=== WHAT YOU WILL DO ===
From the listing below, extract each line containing the string "follow".

=== PROVIDED INFORMATION ===
==============================

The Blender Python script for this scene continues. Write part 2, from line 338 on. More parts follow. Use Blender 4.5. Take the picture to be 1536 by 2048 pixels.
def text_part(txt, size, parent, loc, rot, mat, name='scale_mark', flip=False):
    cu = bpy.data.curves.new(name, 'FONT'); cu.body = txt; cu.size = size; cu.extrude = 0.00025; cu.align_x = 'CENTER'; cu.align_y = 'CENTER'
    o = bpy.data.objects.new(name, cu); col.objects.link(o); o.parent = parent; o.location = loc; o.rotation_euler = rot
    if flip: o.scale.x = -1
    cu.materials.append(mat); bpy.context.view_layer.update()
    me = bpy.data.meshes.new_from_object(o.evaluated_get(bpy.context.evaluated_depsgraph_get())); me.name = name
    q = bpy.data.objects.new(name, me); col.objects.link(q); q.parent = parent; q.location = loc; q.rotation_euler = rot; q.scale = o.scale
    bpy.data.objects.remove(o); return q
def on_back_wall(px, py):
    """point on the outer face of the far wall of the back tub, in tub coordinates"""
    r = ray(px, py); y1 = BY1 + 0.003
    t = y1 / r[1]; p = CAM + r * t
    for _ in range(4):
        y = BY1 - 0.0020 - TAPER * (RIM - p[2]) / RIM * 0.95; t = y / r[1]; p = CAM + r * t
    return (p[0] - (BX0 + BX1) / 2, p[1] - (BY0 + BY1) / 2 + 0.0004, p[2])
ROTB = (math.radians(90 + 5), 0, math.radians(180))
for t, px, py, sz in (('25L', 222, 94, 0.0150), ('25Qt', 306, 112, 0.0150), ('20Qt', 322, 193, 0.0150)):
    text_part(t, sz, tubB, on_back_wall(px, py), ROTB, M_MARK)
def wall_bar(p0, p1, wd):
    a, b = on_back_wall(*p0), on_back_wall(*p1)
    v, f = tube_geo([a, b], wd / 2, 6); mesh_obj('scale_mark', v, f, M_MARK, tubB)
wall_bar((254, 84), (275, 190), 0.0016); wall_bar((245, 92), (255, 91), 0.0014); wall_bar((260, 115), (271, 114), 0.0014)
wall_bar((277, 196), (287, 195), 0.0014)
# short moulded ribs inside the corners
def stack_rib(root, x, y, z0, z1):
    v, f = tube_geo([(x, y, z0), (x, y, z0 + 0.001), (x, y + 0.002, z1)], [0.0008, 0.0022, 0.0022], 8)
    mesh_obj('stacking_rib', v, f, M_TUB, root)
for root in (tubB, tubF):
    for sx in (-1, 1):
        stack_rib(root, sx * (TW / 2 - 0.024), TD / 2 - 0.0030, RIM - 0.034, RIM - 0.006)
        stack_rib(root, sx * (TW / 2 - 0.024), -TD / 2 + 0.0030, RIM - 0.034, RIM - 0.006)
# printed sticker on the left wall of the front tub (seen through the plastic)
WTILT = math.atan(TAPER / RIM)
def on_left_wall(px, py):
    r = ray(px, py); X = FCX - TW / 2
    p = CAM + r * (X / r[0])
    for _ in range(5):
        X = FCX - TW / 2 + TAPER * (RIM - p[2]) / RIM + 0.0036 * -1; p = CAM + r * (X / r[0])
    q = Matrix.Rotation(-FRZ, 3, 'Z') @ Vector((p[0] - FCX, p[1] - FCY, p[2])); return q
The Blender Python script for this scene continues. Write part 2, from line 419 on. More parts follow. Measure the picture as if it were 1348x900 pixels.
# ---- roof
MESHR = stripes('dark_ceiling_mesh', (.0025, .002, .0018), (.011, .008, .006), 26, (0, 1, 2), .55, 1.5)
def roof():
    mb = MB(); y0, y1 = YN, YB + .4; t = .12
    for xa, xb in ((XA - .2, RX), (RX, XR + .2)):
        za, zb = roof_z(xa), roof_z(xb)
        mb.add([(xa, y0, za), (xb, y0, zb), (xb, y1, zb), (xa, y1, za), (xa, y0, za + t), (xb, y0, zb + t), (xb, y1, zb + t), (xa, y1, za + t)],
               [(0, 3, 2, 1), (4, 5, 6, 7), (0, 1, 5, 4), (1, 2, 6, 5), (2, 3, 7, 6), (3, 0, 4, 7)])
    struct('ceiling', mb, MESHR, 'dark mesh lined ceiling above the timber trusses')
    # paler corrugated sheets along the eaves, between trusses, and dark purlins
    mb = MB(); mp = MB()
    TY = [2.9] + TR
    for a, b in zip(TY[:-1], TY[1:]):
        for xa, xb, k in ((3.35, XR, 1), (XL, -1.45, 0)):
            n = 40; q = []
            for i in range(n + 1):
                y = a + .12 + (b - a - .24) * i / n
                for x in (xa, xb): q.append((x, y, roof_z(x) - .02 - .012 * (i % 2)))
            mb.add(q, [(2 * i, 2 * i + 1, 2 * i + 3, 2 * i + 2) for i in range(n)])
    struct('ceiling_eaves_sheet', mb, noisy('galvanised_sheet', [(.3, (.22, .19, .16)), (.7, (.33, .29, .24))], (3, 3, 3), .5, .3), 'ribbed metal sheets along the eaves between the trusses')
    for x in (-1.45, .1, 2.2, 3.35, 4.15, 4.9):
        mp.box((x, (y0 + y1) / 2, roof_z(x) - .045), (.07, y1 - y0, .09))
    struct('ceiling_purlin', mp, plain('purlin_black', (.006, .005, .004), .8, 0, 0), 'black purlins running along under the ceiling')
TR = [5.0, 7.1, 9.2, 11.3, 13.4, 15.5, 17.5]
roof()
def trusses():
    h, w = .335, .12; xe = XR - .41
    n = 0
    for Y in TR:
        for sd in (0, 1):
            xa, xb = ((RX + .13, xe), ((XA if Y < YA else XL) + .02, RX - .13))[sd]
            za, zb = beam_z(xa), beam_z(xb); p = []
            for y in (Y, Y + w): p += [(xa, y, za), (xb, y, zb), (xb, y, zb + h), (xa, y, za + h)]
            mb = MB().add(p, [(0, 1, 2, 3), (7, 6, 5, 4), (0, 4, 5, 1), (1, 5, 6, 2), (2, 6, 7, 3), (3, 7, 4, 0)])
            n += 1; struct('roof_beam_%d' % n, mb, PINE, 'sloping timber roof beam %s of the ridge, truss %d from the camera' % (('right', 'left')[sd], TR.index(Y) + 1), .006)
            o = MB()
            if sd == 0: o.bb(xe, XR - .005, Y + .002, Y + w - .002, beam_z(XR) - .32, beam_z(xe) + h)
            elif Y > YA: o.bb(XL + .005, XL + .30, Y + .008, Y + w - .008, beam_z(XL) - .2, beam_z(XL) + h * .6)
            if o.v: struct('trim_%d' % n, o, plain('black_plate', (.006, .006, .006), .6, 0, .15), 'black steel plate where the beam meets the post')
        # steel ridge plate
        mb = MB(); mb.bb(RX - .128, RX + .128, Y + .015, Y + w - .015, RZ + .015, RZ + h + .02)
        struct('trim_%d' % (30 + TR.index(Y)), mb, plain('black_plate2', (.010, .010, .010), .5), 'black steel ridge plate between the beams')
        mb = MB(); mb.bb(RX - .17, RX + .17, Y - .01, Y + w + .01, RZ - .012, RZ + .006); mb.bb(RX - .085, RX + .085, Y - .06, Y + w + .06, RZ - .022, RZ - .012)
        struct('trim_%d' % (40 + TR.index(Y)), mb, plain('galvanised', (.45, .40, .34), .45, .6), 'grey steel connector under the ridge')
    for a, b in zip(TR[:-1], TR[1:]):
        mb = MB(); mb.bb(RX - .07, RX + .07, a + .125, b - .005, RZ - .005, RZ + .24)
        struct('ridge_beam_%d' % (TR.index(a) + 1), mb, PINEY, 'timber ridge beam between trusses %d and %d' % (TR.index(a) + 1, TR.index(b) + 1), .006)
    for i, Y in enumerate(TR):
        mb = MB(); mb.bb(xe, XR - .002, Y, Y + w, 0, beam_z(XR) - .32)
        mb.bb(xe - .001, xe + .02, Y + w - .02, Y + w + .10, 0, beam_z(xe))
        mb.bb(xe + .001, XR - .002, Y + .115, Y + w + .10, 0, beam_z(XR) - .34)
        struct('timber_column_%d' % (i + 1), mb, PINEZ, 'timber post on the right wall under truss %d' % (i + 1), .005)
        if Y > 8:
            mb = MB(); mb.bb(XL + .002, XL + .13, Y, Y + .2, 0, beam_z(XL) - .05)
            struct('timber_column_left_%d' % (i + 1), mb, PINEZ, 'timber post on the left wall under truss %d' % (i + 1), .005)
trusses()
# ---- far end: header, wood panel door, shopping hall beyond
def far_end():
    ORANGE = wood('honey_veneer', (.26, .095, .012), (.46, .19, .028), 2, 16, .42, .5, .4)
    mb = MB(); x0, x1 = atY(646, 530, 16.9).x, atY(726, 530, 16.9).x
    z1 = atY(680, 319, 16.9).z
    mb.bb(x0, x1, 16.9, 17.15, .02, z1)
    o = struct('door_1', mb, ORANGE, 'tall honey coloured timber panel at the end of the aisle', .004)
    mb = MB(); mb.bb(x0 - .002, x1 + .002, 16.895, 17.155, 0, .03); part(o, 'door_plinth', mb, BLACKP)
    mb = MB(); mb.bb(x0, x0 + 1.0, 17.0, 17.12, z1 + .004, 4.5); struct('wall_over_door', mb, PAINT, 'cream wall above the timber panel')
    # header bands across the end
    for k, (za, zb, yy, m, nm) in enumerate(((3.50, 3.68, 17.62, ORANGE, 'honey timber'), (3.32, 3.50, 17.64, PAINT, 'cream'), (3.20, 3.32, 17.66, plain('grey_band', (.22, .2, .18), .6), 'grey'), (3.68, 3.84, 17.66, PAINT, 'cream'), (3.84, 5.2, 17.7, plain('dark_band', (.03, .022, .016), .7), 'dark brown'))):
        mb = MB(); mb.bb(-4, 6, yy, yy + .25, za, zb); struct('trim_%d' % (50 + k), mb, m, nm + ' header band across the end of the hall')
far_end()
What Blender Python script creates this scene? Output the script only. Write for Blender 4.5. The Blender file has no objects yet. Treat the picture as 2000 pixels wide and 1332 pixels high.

==============================

=== FINISHED EXERCISE ===
The Blender Python script for this scene continues. Write part 2, from line 338 on. More parts follow. Use Blender 4.5. Take the picture to be 1536 by 2048 pixels.
The Blender Python script for this scene continues. Write part 2, from line 419 on. More parts follow. Measure the picture as if it were 1348x900 pixels.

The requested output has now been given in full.